Nonduality and the Divine

Seekers who are new to the mystical traditions are often taken aback when they first discover that some of the spiritual paths make no mention of God. But the lack of the familiar concept of a supreme being is not the same as the denial of the Divine found in the theories of some modern thinkers, such as Marx or Nietzsche or Freud. Nondual traditions, lacking any concepts for the holy, nonetheless have no lack of holy awe; they simply explore and interpret the indefinable without attempting to attach labels to it. It reminds one of Victorian author and thinker Samuel Butler’s remark about God, “I cannot tell which is the more childish—to deny him, or to attempt to define him.”

Nonduality is a return to wholeness, going back to the source from which all manifestation evolves. The return entails a perceptual shift from the dualistic reality of our conventional world to the nondual, where boundaries no longer divide what is. In our everyday experience, concepts create in our minds a world of seemingly separate objects and events, which we then organize and make sense of through the framework of space and time and the dynamics of cause and effect. When the dualistic paradigm is applied to the spiritual realm, the deepest feelings and concerns of humanity often find substance in the concept of God. Concepts shape our deepest yearning and intuition into an image of God that is separate from us. The particular image to which we respond depends on our conditioning and capacity, but it is a fundamentally dualistic relationship. There is an unbridgeable ontological divide between the worshipper and the object of worship.

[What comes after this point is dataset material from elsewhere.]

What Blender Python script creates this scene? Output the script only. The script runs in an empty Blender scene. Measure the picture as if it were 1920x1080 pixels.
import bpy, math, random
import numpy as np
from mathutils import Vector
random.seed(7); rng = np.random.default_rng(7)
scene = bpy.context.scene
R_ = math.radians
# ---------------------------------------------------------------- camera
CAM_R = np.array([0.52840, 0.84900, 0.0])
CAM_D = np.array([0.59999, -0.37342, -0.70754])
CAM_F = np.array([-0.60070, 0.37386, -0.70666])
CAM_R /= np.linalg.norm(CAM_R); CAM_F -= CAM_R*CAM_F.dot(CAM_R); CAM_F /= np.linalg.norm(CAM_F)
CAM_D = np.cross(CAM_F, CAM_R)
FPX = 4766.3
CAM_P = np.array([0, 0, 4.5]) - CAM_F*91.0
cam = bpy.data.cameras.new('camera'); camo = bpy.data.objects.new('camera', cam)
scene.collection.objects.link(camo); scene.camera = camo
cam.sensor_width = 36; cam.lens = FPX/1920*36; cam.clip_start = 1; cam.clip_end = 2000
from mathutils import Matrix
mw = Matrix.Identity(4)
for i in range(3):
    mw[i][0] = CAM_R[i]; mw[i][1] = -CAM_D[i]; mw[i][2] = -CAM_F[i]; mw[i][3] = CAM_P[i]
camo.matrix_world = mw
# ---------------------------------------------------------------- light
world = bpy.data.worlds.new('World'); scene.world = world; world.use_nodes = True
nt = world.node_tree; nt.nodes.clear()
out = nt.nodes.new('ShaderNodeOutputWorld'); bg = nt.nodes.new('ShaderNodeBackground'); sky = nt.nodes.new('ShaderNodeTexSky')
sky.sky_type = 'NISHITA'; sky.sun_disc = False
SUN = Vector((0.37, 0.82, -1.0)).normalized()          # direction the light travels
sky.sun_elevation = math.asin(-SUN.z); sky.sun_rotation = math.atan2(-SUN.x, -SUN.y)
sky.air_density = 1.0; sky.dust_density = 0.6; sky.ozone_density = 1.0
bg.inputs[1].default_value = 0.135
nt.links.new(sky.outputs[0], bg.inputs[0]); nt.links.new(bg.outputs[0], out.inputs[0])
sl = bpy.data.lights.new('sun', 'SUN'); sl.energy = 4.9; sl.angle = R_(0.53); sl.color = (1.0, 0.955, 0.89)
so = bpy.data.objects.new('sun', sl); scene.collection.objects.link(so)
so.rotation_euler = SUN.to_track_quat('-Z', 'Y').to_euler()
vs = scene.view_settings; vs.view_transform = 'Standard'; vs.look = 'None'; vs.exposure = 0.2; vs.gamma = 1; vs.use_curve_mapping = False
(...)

In esoteric traditions, such conceptual schemes are considered a function of conditioning, not an inherent part of what is. Nonduality abides no contrast or comparison, no distinction between this and that, and no sequence of before and after. Beneath the surface play of phenomena, there is a formless, undifferentiated realm invisible to the naked eye; devoid of all parts, there remains only the unceasing flow and energy of life. Any concept of the Divine, therefore, is misleading, as it stands in the way of the deepest insights into the nature of reality. Paul Tillich, one of the most influential Protestant theologians of the twentieth century, expresses it this way: “God is being-itself,” as opposed to a “being.”

Thus, there are no images or descriptions of the Divine in the esoteric literature that play more than a metaphorical role. There is a shared conviction that to name the unnamable is to close ourselves off from truth. Just as assumptions of individual existence dissolve in the ascent to the nondual, the traditional images of God likewise cease to be relevant. When we talk about the source of those aspects of life considered most holy and sacred, those which fill us with profound reverence, joy, wonder and awe, only abstract ideas or terms can convey a sense of their boundlessness. Whether we say the Tao, the Unborn, Being, or any of the numerous other designations, there is no division, either explicit or implied.

Over and over, the mystical teachings tell us that we cannot know the truth intellectually, but we can be it. Experiential as opposed to conceptual, esoteric spirituality has been compared to falling in love—something else that’s impossible to adequately express in words. It is a matter of union with what is—with what we are in the deepest sense. Judgment, good and evil, heaven and hell, and the myriad distinctions that make up our conventional worldview fall away when we realize what is. It comes with the shift from figure to ground. Only when our focus shifts from the external trappings of spirituality can we discern the ground of our being.